Just a few months after Mercedes-Benz laid out its vision for future EV sedan design language with the Mercedes-Benz Vision EQXX—which we think previews the upcoming production EQC—AMG is stepping up with its own Vision. Because you can’t have too many visions, apparently, and everything future oriented must adopt that V-word. Does this make it the Mercedes-AMG Vision AMG? What really matters is that it is, ahem, the shape of things to come. That design language has a name—Sensual Purity—and the Vision AMG translates this through a filter of electrified aggression
AMG says it was going for a “monolithic” look—less about a massive overall size and more about appearing as much like a single, unbroken, solid shape as possible. There are a minimum of joints and shut-lines, to keep the form smooth. The rear and side windows are painted, too, to match the car, studded with small dots like the wrap you’ll see covering the entire side of a bus. Theoretically you can see through it, but this is pure concept car fantasy. It does make for a striking profile, though.
The proportions have a sort of idealized Porsche Taycan vibe, with a lower and longer roof and tauter, more flowing rear flanks—things you can do when the shape doesn’t have to meet any production requirements. There’s a lot of EQXX in the design, too, although the styling of the sloping tail is a little more fluid and a lot more wild. The six round taillights, glowing like exhaust ports for a fusion reactor or something equally sci-fi, the giant AMG logo on the tail, the thin taillight slice and the huge, protruding rear diffuser. There’s a lot going on out back, with almost an early-1990s Italian concept car undertone. Wild, but awesome.
Up front, the AMG signature grille has been reinterpreted for EV duty, with illuminated vertical stripes. A big tristar on the hood draws a link with the AMG Project One. The headlights, though, are the most unusual and intriguing aspect of the front end: three separate starlike elements, like an abstract Mercedes tristar, with the innermost connecting to the horizontal light bar. They’re a little menacing, a little alien, and a lot awesome. The EQXX’s front lamps have tristar elements within large (perhaps too large) enclosures, the the Vision AMG has evolved past the need for a glassed-in housing. It’s just flowing metal and light ports.

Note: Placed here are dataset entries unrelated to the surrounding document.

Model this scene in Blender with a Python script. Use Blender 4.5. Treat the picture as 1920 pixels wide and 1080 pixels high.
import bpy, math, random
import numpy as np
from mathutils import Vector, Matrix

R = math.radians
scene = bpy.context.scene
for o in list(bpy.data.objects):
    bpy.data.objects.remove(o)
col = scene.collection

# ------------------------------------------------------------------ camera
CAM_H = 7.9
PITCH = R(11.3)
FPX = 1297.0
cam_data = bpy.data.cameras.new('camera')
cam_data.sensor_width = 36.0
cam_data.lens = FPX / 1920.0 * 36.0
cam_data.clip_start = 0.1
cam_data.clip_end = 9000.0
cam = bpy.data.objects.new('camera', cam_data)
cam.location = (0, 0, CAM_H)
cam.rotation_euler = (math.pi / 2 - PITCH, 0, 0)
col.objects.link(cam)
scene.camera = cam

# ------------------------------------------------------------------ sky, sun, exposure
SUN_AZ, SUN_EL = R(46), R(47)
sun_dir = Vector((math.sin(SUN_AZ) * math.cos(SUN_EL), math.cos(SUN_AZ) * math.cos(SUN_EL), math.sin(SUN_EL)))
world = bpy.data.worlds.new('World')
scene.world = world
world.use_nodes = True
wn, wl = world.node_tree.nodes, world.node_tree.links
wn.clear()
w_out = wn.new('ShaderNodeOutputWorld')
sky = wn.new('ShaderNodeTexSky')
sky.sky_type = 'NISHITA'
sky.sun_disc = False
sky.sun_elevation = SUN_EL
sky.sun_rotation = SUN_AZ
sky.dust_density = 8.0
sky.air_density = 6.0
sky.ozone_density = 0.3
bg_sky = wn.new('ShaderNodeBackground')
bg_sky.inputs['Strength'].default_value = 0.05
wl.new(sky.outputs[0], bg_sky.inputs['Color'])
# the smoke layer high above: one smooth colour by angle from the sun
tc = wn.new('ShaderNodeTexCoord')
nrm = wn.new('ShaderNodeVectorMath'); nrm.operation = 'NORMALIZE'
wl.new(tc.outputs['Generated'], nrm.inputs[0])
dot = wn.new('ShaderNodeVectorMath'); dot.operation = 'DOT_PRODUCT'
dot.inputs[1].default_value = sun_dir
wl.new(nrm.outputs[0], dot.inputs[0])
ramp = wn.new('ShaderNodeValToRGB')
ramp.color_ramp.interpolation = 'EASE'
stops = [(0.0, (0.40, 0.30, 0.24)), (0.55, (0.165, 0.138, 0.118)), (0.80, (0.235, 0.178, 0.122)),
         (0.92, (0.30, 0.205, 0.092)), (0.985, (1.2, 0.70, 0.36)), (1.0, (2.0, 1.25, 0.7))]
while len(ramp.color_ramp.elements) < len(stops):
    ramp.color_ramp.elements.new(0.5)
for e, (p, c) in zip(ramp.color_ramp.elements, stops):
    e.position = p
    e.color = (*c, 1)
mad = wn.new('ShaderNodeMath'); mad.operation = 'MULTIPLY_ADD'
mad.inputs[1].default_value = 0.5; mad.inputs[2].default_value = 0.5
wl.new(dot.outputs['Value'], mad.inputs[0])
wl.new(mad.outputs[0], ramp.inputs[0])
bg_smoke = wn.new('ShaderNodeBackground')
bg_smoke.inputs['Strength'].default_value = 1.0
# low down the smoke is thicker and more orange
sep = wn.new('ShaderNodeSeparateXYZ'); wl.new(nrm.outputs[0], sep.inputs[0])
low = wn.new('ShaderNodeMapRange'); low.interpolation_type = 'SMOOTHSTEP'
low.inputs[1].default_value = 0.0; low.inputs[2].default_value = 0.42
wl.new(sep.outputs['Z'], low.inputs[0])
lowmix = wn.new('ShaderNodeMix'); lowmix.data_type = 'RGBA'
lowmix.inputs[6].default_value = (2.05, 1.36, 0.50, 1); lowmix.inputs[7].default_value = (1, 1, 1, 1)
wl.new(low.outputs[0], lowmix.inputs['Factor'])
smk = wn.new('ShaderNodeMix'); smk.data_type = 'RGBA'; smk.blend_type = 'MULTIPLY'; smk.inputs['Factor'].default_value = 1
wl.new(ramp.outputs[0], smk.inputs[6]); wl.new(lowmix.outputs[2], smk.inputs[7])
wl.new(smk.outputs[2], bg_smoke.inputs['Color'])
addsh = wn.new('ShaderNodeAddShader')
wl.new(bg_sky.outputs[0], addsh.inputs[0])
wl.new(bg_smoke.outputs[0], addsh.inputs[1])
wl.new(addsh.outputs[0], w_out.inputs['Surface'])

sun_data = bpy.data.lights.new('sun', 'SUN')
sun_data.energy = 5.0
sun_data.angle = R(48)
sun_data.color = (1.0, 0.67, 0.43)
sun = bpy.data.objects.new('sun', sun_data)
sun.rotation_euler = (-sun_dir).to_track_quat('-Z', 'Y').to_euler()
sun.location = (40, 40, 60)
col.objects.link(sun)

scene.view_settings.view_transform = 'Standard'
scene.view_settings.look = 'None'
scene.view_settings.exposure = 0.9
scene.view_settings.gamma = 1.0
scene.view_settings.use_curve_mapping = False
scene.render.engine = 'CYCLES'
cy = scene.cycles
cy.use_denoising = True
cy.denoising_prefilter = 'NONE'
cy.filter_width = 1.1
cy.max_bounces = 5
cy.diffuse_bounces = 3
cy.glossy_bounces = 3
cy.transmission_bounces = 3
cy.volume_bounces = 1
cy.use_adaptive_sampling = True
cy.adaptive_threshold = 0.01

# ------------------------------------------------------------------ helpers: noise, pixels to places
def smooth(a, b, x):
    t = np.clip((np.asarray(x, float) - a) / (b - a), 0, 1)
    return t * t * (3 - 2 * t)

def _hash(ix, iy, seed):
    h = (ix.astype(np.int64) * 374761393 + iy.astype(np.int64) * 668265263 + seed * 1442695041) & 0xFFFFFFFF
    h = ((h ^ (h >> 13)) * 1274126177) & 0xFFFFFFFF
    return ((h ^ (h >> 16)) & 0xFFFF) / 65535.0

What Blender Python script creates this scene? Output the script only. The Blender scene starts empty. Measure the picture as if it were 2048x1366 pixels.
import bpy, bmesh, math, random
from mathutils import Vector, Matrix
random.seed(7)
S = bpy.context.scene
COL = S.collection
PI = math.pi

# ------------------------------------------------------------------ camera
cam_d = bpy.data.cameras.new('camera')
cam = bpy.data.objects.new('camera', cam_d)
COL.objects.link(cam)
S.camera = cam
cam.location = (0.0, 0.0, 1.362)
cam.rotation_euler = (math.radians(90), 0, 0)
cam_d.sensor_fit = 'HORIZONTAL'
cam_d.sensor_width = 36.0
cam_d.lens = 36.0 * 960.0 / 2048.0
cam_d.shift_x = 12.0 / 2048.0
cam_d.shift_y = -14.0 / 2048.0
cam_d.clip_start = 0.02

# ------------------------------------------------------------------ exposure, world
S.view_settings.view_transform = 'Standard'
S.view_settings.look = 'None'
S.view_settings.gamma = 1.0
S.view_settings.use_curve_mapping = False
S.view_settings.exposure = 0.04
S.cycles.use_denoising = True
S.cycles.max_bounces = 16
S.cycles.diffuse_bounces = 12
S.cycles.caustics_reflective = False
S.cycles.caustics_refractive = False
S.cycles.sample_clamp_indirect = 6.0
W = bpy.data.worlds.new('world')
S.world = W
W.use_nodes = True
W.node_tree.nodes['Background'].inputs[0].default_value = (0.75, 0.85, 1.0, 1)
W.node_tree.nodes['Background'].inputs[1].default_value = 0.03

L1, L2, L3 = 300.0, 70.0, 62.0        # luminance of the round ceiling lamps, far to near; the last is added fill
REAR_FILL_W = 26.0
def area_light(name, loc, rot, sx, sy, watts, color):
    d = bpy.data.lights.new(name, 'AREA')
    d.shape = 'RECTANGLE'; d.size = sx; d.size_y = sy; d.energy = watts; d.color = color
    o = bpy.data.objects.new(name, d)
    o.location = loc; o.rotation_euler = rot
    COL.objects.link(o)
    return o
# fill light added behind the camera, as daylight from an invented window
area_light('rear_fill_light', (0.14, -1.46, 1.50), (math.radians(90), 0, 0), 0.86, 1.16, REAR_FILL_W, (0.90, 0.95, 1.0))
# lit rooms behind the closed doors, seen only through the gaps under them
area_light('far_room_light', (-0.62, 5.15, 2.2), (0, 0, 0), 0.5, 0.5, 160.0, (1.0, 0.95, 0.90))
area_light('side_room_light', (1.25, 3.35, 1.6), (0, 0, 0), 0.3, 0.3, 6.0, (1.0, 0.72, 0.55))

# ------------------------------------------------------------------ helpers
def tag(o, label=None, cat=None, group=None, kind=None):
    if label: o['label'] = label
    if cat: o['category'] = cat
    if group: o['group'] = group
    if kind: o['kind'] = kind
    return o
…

The overlaid tristar graphical elements around the rear fenders seem, at first, incongruous—why interrupt the very organic shape with some interloping vinyl?—but they’re there to draw a tenuous link to the company’s Formula 1 team, Mercedes-AMG Petronas F1. Lose them and the shape would be cleaner and more imposing, probably.
We don’t expect the Vision AMG to move to production looking anything like this. Instead, expect the future electric AMGs—which will utilize AMG’s unique AMG.EA vehicle platform—to run with some elements of its design. The EQXX is, Mercedes tells us, explicitly the pattern for future cars from the brand. They won’t look exactly like it, but many of the tropes trotted out for the concept will return in production cars, like the lack of even a cosmetic grille and the overall long-tail shape. We think the Vision AMG will serve as the, ahem, vision-holder for future AMG production EVs, which will start appearing around 2025.